BERLIM – O recém-descoberto diário do líder nazista Heinrich Himmler, um dos principais organizadores do Holocausto, mostra a banalidade e institucionalização dos assassinatos em massa cometidos pela Alemanha durante a Segunda Guerra Mundial.
Os registros feitos à mão pelo líder das SS, as tropas de elite e polícia secreta da Alemanha Nazista, foram descobertos na Rússia, num esquecido arquivo do Ministério da Defesa. Os cadernos registram os anos de 1938, 1943 e 1944. O jornal alemão Bild está publicando trechos, e historiadores afirmam que publicarão um livro com o material completo e comentários em 2017.
As anotações de Himmler, que se matou em maio de 1945, semanas após ser preso por tropas britânicas, mostram o dia a dia de um dos mais altos líderes da Alemanha Nazista. Como chefe das SS, Himmler é considerado por historiadores como “o arquiteto do Holocausto”: Hitler teve a ideia original da matança das minorias, opositores e judeus, mas Himmler é quem teria planejado os campos de concentração e extermínio.
Banal e assassino
Em 1963, a escritora Hannah Arendt criou a expressão “banalidade do mal” para descrever e tentar explicar as ações do nazista Adolf Eichmann, um dos organizadores do Holocausto. Segundo ela, ele não seria um fanático ou sociopata, mas sim um homem absolutamente comum, cujas ações foram motivadas por promoção pessoal e não lealdade a uma ideologia. A “banalidade” estaria não em suas ações, mas sim em suas motivações: a pura burrice de quem não se importa com algo além de seu avanço pessoal.
Os diários de Himmler mostram outro tipo de banalidade do mal, com registros que tornam ordinárias, quase comuns, ordens de assassinatos em massa e execuções.
Um exemplo: o registro do dia 3 de janeiro de 1943 mostra que Himmler tomou café da manhã tarde, lidou com relatórios, fez uma massagem, falou com a mulher e a filha no telefone e, antes de encerrar os trabalhos do dia, ordena que dez poloneses sejam executados como retaliação pelo ataque de forças da resistência da Polônia à uma delegacia. Ordena também que, já que os policiais não resistiram ao ataque, suas famílias sejam enviadas a campos de concentração.
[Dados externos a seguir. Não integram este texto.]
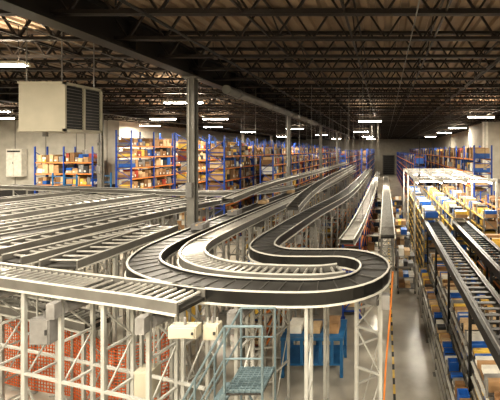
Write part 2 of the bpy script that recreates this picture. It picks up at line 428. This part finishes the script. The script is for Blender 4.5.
# ---------------------------------------------------------------- hanging unit heater
a=MB()
x0,x1,y0,y1,z0,z1=-9.42,-8.3,9,10.2,6.48,7.76
a.box(x0,x1,y0,y1,z0,z1,'cream')
a.box(x0-.02,x1+.02,y0-.02,y0,z1-.05,z1,'cream'); a.box(x0-.02,x1+.02,y0-.02,y0,z0,z0+.05,'cream')
for q in range(2):
    ya=y0+.06+q*.57; yb=ya+.51
    a.box(x1,x1+.02,ya,yb,z0+.08,z1-.08,'black')
    for i in range(13):
        z=z0+.12+i*.083; a.box(x1+.02,x1+.045,ya,yb,z,z+.015,'shelf')
a.box(x1,x1+.07,y0,y0+.05,z0,z1,'cream'); a.box(x1,x1+.07,y1-.05,y1,z0,z1,'cream'); a.box(x1,x1+.07,y0+.575,y0+.625,z0,z1,'cream')
a.box(x1,x1+.07,y0,y1,z1-.07,z1,'cream'); a.box(x1,x1+.07,y0,y1,z0,z0+.07,'cream')
for x in (x0+.1,x1-.1):
    for y in (y0+.1,y1-.1): a.bar((x,y,z1),(x,y,9.4),.03,'gray',6)
a.bar((x0+.3,y0+.4,z0),(x0+.3,y0+.4,z0-.12),.12,'gray',8)
a.obj('hanging_unit_heater')

# ---------------------------------------------------------------- left wall equipment
def cabinet(name,x0,x1,y0,y1,z0,z1,k='cream'):
    a=MB(); a.box(x0,x1,y0,y1,z0,z1,k)
    a.box(x0+.04,(x0+x1)/2-.01,y0-.03,y0,z0+.05,z1-.05,k); a.box((x0+x1)/2+.01,x1-.04,y0-.03,y0,z0+.05,z1-.05,k)
    a.box((x0+x1)/2-.07,(x0+x1)/2-.04,y0-.06,y0-.03,(z0+z1)/2-.1,(z0+z1)/2+.1,'dark')
    a.box(x0+.12,x1-.12,y0-.035,y0-.03,z1-.3,z1-.15,'dark'); return a.obj(name)
cabinet('electrical_panel',-34.1,-32.7,31.5,31.96,3.6,6.1,'white')
cabinet('electrical_panel',-34.3,-31.2,31.0,31.6,0,2.4,'dark')
cabinet('electrical_panel',-24.4,-23.0,31.3,31.9,0,2.6,'white')
def lift(x,y):
    a=MB(); a.box(x-.5,x+.5,y-.7,y+.7,.12,.5,'lblue')
    for dx in (-.45,.45):
        for dy in (-.5,.5): a.bar((x+dx-.04,y+dy,.16),(x+dx+.04,y+dy,.16),.32,'dark',12)
        a.box(x+dx-.04,x+dx+.04,y-.6,y-.52,.5,4.2,'lblue'); a.box(x+dx-.04,x+dx+.04,y+.5,y+.58,.5,2.6,'lblue')
    for i in range(7): a.box(x-.45,x+.45,y-.6,y-.54,.9+i*.5,.96+i*.5,'lblue')
    a.box(x-.45,x+.45,y-.5,y+.5,2.2,2.3,'lblue'); a.box(x-.3,x+.3,y-.3,y+.3,2.3,3.2,'dark'); a.obj('order_picker_lift')
lift(-25.6,28); lift(-22.4,28.6); lift(-23.3,26.5)

# ---------------------------------------------------------------- ladder, bench, boxes, net
a=MB(); lad='ladder'
xa,xb,ya,yb,zp=-2.12,-1.62,4.62,5.16,2.82
sl=.56
a.box(xa,xb,ya,yb,zp-.06,zp-.04,'bed')
for i in range(11): a.box(xa,xb,ya+.02+i*.048,ya+.035+i*.048,zp-.04,zp,lad)
for i in range(7): a.box(xa+.02+i*.075,xa+.035+i*.075,ya,yb,zp-.03,zp-.005,lad)
for i in range(12):
    zs=zp-.24*(i+1); xs=xa-.24*(i+1)*sl
    if zs<.05: break
    a.box(xs-.1,xs+.08,ya,yb,zs-.03,zs,lad)
H=.85
for y in (ya,yb):
    a.bar((xa,y,zp-.03),(xa-zp*sl+.02,y,.03),.05,lad)
    a.bar((xa,y,zp+H),(xa-2.3*sl,y,zp+H-2.3),.035,lad,8)
    a.bar((xa,y,zp+H*.5),(xa-2.3*sl,y,zp+H*.5-2.3),.025,lad,8)
    for q in (.7,1.4,2.1): a.bar((xa-q*sl,y,zp-q),(xa-q*sl,y,zp-q+H),.03,lad,8)
    for x in (xa,xb): a.bar((x,y,0),(x,y,zp+H),.035,lad,8)
    a.bar((xa,y,zp+H),(xb,y,zp+H),.035,lad,8); a.bar((xa,y,zp+H*.5),(xb,y,zp+H*.5),.025,lad,8)
    a.bar((xa,y,.5),(xb,y,1.6),.03,lad,8); a.bar((xa,y,2.6),(xb,y,1.7),.03,lad,8)
a.obj('rolling_step_ladder')
a=MB(); a.box(-2.75,-1.1,9.2,10.2,.98,1.06,'lblue'); a.box(-2.7,-1.15,9.25,10.15,.3,.35,'lblue')
for x in (-2.7,-1.95,-1.15):
    for y in (9.25,10.15): a.bar((x,y,0),(x,y,.98),.08,'lblue')
for x in (-2.6,-2.2,-1.7,-1.4): a.box(x-.04,x+.04,9.22,9.26,.35,.98,'lblue')
b=a.obj('blue_workbench'); a=MB()
for x,w,h,kk in ((-2.6,.35,.22,'white'),(-2.15,.4,.14,'card3'),(-1.6,.35,.28,'card1')): a.box(x,x+w,9.4,9.85,1.065,1.065+h,kk)
a.obj('bench_cartons',b)
def ctrlbox(name,x,y,z,w,d,h,k='cream'):
    a=MB(); a.box(x,x+w,y,y+d,z,z+h,k); a.box(x+.02,x+w-.02,y-.015,y,z+.02,z+h-.02,k); a.box(x+w-.06,x+w-.03,y-.03,y-.015,z+h*.4,z+h*.6,'dark')
    a.bar((x+w/2,y+d/2,z+h),(x+w/2,y+d/2,z+h+.1),.04,'gray',8)
    for dx in (.04,w-.04): a.bar((x+dx,y+d/2,z+h),(x+dx,y+d/2,3.5),.02,'post')
    a.obj(name)
ctrlbox('control_box',-3.1,5.0,3.3,.4,.15,.17,'cream'); ctrlbox('control_box',-2.68,5.15,3.2,.22,.14,.22,'cream')
ctrlbox('control_box',-3.3,6.9,2.4,.5,.2,.35,'gray'); ctrlbox('control_box',-4.3,6.0,1.7,.3,.25,.5,'cream')
ctrlbox('control_box',-6.2,6.1,2.6,.35,.2,.45,'gray'); ctrlbox('control_box',-.9,8.2,2.5,.4,.2,.5,'gray')
def net(name,pts,z0,z1,s=.08):
    a=MB()
    P=smooth([(p[0],p[1],0) for p in pts],s); N=len(P)
    n=int((z1-z0)/s)
    def sag(i,t): return t-(.3*math.sin(i*.09)**2)*(t-z0)/(z1-z0)
    for j in range(n+1):
        z=z0+(z1-z0)*j/n
        for i in range(0,N-2,2): a.bar((P[i].x,P[i].y,sag(i,z)),(P[i+2].x,P[i+2].y,sag(i+2,z)),.013,'net',4,.02)
    for i in range(0,N): a.bar((P[i].x,P[i].y,z0),(P[i].x,P[i].y,sag(i,z1)),.013,'net')
    a.bar((P[0].x,P[0].y,0),(P[0].x,P[0].y,z1+.05),.05,'colgray'); a.bar((P[-1].x,P[-1].y,0),(P[-1].x,P[-1].y,z1+.05),.05,'colgray')
    a.obj(name)
net('orange_safety_netting',[(-11,9.3),(-9,8.7),(-7.5,8.4)],.1,2.0)
net('orange_safety_netting',[(-7.4,8.3),(-6.0,7.85),(-4.9,8.1)],.1,1.9)
a=MB(); pp=smooth([(.16,7.2,3.5),(.1,7.15,2.6),(.02,7.2,1.6),(-.03,7.1,.8),(-.08,7.2,.05)],.1)
for i in range(len(pp)-1): a.bar(pp[i],pp[i+1],.04,'orange',6)
a.obj('orange_air_hose')
a=MB(); y=5
while y<60: a.box(.2,.26,y,y+.35,.002,.006,'yellow'); a.box(.2,.26,y+.35,y+.6,.002,.006,'black'); y+=.6
a.obj('floor_marking_tape')
def cart(x,y,w=.9,d=.7,h=1.6,k='gray'):
    a=MB()
    for dx in (0,w):
        for dy in (0,d): a.bar((x+dx,y+dy,.12),(x+dx,y+dy,h),.04,k); a.bar((x+dx-.03,y+dy,.06),(x+dx+.03,y+dy,.06),.12,'black',10)
    for i in range(4):
        z=.2+i*(h-.25)/3; a.box(x,x+w,y,y+d,z,z+.03,k)
        p=x+.03
        while p<x+w-.2:
            ww=U(.15,.3); a.box(p,min(p+ww,x+w-.03),y+.05,y+d-.05,z+.032,z+.032+U(.1,.3),random.choice(FG)); p+=ww+.02
    a.obj('stock_cart')
cart(.55,14.6,.7,.6); cart(.55,17.4,.7,.7,1.8); cart(.5,20.5,.8); cart(.5,25,.8); cart(.65,31)
def station(x,y,w=1.6):
    a=MB(); a.box(x,x+w,y,y+.8,.88,.93,'cream')
    for dx in (.04,w-.04):
        for dy in (.04,.76): a.bar((x+dx,y+dy,0),(x+dx,y+dy,.88 if dy<.4 else 2.2),.05,'colgray')
    a.box(x,x+w,y+.55,y+.8,1.5,1.53,'cream'); a.box(x,x+w,y+.55,y+.8,2.15,2.18,'cream')
    a.box(x+.1,x+.45,y+.35,y+.39,1.05,1.38,'screen'); a.box(x+.22,x+.3,y+.37,y+.41,.93,1.06,'black'); a.box(x+.1,x+.4,y+.1,y+.3,.93,.95,'black')
    p=x+.05
    while p<x+w-.25:
        ww=U(.15,.3); a.box(p,min(p+ww,x+w-.03),y+.57,y+.78,1.531,1.531+U(.15,.45),random.choice(FG)); p+=ww+.02
    a.obj('packing_station')
station(-.8,12.2,.6)
for y in (15,18.5,22,27,31): station(-.82,y,.58)
def pallet(x,y,h=1.4):
    a=MB()
    for dy in (0,.5,1.0): a.box(x,x+1.2,y+dy,y+dy+.1,0,.1,'card2')
    for i in range(6): a.box(x+i*.21,x+i*.21+.15,y,y+1.1,.1,.13,'card2')
    z=.132
    while z<h:
        hh=U(.25,.4)
        for i in range(3):
            for j in range(2): a.box(x+.02+i*.39,x+.39+i*.39,y+.02+j*.53,y+.52+j*.53,z,z+hh-.01,random.choice(['card1','card2','card3','card1','white','gray']))
        z+=hh
    a.obj('loaded_pallet')
for (x,y) in ((-18,25),(-13.5,22.5),(-26,24),(-17,22.5),(-24,22),(-22.0,24.6),(-28,22)): pallet(x,y,U(1.4,2.6))
cabinet('machine_cabinet',-14,-12.6,20.4,21.2,0,2.4,'gray'); cabinet('machine_cabinet',-18.6,-17.0,21.3,22.2,0,3.4,'cream')

# ---------------------------------------------------------------- world, camera
w=bpy.data.worlds.new('world'); bpy.context.scene.world=w; w.use_nodes=True
w.node_tree.nodes['Background'].inputs[0].default_value=(.9,.8,.65,1); w.node_tree.nodes['Background'].inputs[1].default_value=.3
cd=bpy.data.cameras.new('camera'); cam=bpy.data.objects.new('camera',cd); col.objects.link(cam)
cam.location=(0,0,6); cam.rotation_euler=(math.radians(90),0,0)
cd.lens=25.2; cd.sensor_width=36; cd.shift_x=-.27; cd.shift_y=-.10; cd.clip_end=300
bpy.context.scene.camera=cam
Outro registro, mostra que, em uma reunião sobre treinamento de soldados, ele teria pedido que as SS treinassem cachorros fortes e ferozes o bastante para partir pessoas ao meio em Auschwitz. Também menciona que foi muito bom o lanche que fez no campo de concentração de Buchenwald.
Em outra ocasião, em 2 de fevereiro de 1943, ele visitou o campo de Sobibor para verificar a eficiência de matar pessoas com gás de motores à diesel. Como a matança do dia já havia ocorrido, Himmler aceitou esperar que 400 mulheres e meninas fossem trazidas da cidade polonesa de Lublin para que ele pudesse ver como elas seria mortas. Na mesma noite ele registra que foi o convidado principal de um “banquete” de oficiais das SS.
Em 4 de outubro de 1943, o diário registra meticulasamente uma reunião denomidada apenas de “encontro dos líderes de grupo” na cidade de Poznan, na Polônia ocupada pelos nazistas. Lá, o líder das SS fez um discurso que registrou na íntegra.
“Nós estamos falando da evacuação dos judeus da Alemanha, do extermínio do povo judeu. É uma dessas coisas que se diz fácilmente. 'O povo judeu está sendo exterminado', qualquer membro do partido diz, 'naturalmente, é parte dos nossos planos, estamos eliminando os judeus, os exterminando, é um assunto pequeno'.
E de repente vem todos, todos os 80 milhões de alemães corretos, e cada um tem um judeu decente. Eles dizem: 'os outros são porcos, mas esse aqui é um judeu de primeira classe'.
Nenhum deles viu, nenhum deles teve que aguentar. A maioria de vocês sabem o que é e o que significa o que estamos fazendo, reconhecem 100 corpos lado a lado, sabem diferenciar quando há 500 ou mil”.
'Animal cheio de contradições'
Para um dos especialistas do Instituto Histórico Alemão, que está analisando os diários, “Himmler é um animal cheio de contradições”.
“Por um lado, é alguém sem piedade, que faz rapidamente decisões de matar dezenas e um dos planejadores do Holocausto. Por outro lado, é um hipócrita que mostra que se importa profundamente com sua família, amigos e a elite dos seus comandados”, disse à imprensa britânica o historiador doutor Matthias Uhl.
Segundo o diretor do órgão, os textos descobertos são muito importantes historicamente pelos detalhes que trazem.
“A importância deles é que conseguimos um entendimento estrutural melhor da última fase da guerra. As informações em si não tem muitos detalhes, mas são tantas que aumenta a imagem completa”, diz o diretor Nikolaus Katzer.